[start RECORDS TO USE]

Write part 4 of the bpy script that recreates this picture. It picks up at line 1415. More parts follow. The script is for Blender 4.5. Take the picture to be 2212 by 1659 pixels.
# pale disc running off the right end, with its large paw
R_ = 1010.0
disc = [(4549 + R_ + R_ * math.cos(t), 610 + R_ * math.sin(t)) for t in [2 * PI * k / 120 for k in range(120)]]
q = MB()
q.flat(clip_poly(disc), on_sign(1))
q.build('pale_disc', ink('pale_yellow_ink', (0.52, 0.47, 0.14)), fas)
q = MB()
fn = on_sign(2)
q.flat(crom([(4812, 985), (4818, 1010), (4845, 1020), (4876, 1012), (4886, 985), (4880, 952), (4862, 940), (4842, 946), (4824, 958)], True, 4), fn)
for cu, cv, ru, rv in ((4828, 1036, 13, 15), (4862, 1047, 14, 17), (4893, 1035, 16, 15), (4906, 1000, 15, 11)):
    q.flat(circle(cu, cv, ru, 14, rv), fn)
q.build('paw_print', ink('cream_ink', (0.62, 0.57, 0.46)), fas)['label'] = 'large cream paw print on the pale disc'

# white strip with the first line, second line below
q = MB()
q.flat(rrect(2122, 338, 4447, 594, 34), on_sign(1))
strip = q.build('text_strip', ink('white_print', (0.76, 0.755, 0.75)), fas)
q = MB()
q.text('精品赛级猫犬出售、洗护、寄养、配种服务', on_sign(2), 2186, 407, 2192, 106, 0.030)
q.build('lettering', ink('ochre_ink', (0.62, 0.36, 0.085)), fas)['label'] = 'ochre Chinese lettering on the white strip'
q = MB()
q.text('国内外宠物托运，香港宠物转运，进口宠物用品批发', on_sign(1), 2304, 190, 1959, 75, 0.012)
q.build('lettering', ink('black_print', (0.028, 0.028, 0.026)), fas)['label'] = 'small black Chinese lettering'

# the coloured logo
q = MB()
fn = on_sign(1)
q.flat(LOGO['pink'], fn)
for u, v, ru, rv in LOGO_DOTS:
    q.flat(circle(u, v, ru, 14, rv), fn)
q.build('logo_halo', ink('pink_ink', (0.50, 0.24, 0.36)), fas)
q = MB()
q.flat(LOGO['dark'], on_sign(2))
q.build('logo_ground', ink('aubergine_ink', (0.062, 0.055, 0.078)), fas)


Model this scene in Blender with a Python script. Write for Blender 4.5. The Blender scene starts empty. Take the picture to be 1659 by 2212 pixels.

[end RECORDS TO USE]

PROBLEM REQUIREMENTS
Reproduce the listing above word for word.

RIGHT ANSWER
Write part 4 of the bpy script that recreates this picture. It picks up at line 1415. More parts follow. The script is for Blender 4.5. Take the picture to be 2212 by 1659 pixels.
# pale disc running off the right end, with its large paw
R_ = 1010.0
disc = [(4549 + R_ + R_ * math.cos(t), 610 + R_ * math.sin(t)) for t in [2 * PI * k / 120 for k in range(120)]]
q = MB()
q.flat(clip_poly(disc), on_sign(1))
q.build('pale_disc', ink('pale_yellow_ink', (0.52, 0.47, 0.14)), fas)
q = MB()
fn = on_sign(2)
q.flat(crom([(4812, 985), (4818, 1010), (4845, 1020), (4876, 1012), (4886, 985), (4880, 952), (4862, 940), (4842, 946), (4824, 958)], True, 4), fn)
for cu, cv, ru, rv in ((4828, 1036, 13, 15), (4862, 1047, 14, 17), (4893, 1035, 16, 15), (4906, 1000, 15, 11)):
    q.flat(circle(cu, cv, ru, 14, rv), fn)
q.build('paw_print', ink('cream_ink', (0.62, 0.57, 0.46)), fas)['label'] = 'large cream paw print on the pale disc'

# white strip with the first line, second line below
q = MB()
q.flat(rrect(2122, 338, 4447, 594, 34), on_sign(1))
strip = q.build('text_strip', ink('white_print', (0.76, 0.755, 0.75)), fas)
q = MB()
q.text('精品赛级猫犬出售、洗护、寄养、配种服务', on_sign(2), 2186, 407, 2192, 106, 0.030)
q.build('lettering', ink('ochre_ink', (0.62, 0.36, 0.085)), fas)['label'] = 'ochre Chinese lettering on the white strip'
q = MB()
q.text('国内外宠物托运，香港宠物转运，进口宠物用品批发', on_sign(1), 2304, 190, 1959, 75, 0.012)
q.build('lettering', ink('black_print', (0.028, 0.028, 0.026)), fas)['label'] = 'small black Chinese lettering'

# the coloured logo
q = MB()
fn = on_sign(1)
q.flat(LOGO['pink'], fn)
for u, v, ru, rv in LOGO_DOTS:
    q.flat(circle(u, v, ru, 14, rv), fn)
q.build('logo_halo', ink('pink_ink', (0.50, 0.24, 0.36)), fas)
q = MB()
q.flat(LOGO['dark'], on_sign(2))
q.build('logo_ground', ink('aubergine_ink', (0.062, 0.055, 0.078)), fas)


Model this scene in Blender with a Python script. Write for Blender 4.5. The Blender scene starts empty. Take the picture to be 1659 by 2212 pixels.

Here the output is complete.